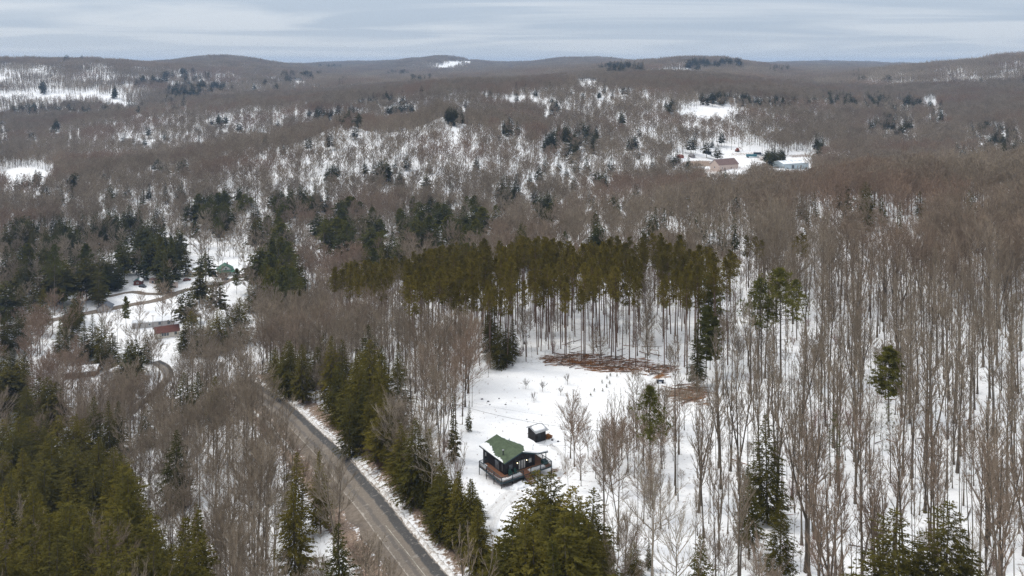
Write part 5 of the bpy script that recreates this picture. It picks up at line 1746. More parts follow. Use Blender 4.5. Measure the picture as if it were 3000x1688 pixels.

______

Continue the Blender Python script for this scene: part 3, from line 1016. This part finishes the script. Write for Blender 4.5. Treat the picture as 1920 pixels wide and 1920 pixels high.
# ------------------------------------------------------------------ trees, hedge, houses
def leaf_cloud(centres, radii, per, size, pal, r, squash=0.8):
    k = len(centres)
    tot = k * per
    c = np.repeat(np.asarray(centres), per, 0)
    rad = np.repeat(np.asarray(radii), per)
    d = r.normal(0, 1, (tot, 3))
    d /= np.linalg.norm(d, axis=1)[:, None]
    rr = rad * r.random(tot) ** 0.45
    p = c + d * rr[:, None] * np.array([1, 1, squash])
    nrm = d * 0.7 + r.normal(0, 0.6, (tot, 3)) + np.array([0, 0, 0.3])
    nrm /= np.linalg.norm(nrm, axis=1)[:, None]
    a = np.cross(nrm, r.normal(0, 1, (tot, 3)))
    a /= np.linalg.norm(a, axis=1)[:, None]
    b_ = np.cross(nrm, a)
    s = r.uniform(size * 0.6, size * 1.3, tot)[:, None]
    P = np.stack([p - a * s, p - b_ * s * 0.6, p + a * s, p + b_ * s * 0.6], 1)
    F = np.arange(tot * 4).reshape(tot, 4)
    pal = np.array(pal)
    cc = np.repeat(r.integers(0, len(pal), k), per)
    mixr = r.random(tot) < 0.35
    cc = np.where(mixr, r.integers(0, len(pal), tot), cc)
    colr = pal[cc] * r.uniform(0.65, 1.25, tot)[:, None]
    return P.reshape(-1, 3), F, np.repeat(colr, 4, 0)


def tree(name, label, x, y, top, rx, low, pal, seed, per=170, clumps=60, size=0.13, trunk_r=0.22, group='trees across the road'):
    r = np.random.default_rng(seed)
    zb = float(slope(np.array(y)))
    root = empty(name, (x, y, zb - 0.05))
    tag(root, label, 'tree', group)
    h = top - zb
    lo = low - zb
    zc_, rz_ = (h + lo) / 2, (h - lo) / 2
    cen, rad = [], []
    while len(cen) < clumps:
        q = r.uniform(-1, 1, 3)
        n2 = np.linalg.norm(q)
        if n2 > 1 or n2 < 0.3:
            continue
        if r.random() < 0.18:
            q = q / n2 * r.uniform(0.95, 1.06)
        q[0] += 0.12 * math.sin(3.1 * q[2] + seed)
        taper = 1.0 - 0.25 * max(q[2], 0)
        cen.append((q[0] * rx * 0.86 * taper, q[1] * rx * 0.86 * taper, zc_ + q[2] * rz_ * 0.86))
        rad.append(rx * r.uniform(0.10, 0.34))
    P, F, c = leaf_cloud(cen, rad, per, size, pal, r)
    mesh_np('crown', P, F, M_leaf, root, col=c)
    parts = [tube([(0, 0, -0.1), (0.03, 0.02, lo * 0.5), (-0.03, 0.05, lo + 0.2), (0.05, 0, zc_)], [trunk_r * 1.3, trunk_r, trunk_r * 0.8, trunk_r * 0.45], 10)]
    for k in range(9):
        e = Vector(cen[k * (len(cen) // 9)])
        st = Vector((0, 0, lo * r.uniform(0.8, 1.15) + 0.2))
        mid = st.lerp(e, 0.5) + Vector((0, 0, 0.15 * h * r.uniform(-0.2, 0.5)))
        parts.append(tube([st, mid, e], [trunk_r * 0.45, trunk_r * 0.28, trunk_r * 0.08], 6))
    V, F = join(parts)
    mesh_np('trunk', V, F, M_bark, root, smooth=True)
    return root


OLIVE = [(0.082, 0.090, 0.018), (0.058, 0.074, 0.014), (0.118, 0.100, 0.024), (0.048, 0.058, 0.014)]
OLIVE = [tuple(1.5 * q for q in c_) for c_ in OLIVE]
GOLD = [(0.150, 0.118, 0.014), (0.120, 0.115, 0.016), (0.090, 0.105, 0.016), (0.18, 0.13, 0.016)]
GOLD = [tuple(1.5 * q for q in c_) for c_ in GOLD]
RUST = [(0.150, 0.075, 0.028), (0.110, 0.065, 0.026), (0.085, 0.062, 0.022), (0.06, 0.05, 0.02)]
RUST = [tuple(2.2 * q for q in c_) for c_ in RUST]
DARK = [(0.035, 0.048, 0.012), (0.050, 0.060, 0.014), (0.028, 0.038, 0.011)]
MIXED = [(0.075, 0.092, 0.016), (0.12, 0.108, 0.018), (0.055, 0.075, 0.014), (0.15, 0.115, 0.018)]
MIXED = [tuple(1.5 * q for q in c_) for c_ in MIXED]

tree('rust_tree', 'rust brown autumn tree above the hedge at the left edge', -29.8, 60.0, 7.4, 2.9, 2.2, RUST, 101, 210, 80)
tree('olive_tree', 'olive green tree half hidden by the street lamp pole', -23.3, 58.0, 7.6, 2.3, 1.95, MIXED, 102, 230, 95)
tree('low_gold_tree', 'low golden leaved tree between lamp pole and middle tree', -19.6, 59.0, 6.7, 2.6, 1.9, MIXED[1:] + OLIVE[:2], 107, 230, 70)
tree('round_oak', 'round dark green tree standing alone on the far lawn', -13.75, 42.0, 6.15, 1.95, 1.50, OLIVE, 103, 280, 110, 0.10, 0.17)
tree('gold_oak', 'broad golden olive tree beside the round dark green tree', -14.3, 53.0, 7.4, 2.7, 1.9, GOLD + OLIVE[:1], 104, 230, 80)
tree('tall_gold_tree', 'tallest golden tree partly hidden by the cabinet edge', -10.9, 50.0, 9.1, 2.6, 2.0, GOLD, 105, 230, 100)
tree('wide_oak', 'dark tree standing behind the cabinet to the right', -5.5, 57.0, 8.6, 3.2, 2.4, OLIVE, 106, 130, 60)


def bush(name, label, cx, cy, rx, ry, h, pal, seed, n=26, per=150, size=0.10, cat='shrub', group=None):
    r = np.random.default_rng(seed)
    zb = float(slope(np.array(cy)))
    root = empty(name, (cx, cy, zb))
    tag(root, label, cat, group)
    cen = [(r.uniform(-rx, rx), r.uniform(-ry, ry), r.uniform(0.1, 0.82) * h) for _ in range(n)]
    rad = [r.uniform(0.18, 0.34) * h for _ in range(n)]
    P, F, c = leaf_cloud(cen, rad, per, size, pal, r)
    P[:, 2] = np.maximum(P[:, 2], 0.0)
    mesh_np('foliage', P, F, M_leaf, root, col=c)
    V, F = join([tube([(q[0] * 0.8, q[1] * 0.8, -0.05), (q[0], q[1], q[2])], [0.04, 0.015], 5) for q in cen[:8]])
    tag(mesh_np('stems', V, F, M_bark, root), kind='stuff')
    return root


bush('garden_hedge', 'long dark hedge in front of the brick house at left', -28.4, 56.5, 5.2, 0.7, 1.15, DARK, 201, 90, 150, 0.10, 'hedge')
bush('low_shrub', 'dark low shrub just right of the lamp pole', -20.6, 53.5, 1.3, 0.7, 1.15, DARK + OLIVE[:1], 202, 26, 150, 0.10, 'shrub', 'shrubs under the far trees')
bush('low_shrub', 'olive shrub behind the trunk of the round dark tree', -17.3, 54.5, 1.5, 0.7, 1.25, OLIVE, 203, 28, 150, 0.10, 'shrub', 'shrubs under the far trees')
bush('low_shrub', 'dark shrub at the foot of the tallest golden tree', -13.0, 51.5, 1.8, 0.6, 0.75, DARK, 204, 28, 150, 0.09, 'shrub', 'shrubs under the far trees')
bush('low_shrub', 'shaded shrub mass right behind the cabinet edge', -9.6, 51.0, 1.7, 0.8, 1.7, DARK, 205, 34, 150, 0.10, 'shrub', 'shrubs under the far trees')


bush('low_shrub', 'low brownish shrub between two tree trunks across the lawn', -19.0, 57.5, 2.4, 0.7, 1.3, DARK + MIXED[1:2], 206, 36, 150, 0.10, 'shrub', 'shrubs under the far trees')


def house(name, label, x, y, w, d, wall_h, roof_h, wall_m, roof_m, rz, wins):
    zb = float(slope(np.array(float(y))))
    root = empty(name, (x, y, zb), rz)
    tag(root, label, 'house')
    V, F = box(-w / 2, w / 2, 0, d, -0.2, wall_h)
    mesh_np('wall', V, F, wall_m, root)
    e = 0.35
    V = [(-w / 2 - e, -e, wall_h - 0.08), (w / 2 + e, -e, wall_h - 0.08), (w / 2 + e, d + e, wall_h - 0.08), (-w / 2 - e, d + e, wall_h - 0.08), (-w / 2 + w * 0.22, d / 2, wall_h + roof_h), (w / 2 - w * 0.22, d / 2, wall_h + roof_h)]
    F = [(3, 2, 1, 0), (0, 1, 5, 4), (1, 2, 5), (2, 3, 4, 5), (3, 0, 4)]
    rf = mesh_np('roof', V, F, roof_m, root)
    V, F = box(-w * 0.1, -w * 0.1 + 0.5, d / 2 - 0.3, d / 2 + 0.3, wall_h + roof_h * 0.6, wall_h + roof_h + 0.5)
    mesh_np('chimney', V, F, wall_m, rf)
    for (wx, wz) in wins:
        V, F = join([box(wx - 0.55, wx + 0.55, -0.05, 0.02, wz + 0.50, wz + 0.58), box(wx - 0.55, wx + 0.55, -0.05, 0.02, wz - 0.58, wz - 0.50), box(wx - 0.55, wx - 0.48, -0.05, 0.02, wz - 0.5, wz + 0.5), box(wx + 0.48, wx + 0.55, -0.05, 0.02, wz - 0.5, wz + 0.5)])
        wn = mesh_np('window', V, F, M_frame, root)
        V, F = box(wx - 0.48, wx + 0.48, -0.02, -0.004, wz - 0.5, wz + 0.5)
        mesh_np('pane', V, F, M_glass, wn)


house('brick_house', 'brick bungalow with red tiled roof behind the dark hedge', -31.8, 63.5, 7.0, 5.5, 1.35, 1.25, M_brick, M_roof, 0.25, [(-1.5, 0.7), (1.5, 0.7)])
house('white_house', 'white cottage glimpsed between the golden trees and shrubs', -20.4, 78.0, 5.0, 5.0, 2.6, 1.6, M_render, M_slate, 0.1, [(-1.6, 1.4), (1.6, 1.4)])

______

▶ Exercise objective
Track down every line of the material containing the string "Write", and copy it.

▶ Answer
Write part 5 of the bpy script that recreates this picture. It picks up at line 1746. More parts follow. Use Blender 4.5. Measure the picture as if it were 3000x1688 pixels.
Continue the Blender Python script for this scene: part 3, from line 1016. This part finishes the script. Write for Blender 4.5. Treat the picture as 1920 pixels wide and 1920 pixels high.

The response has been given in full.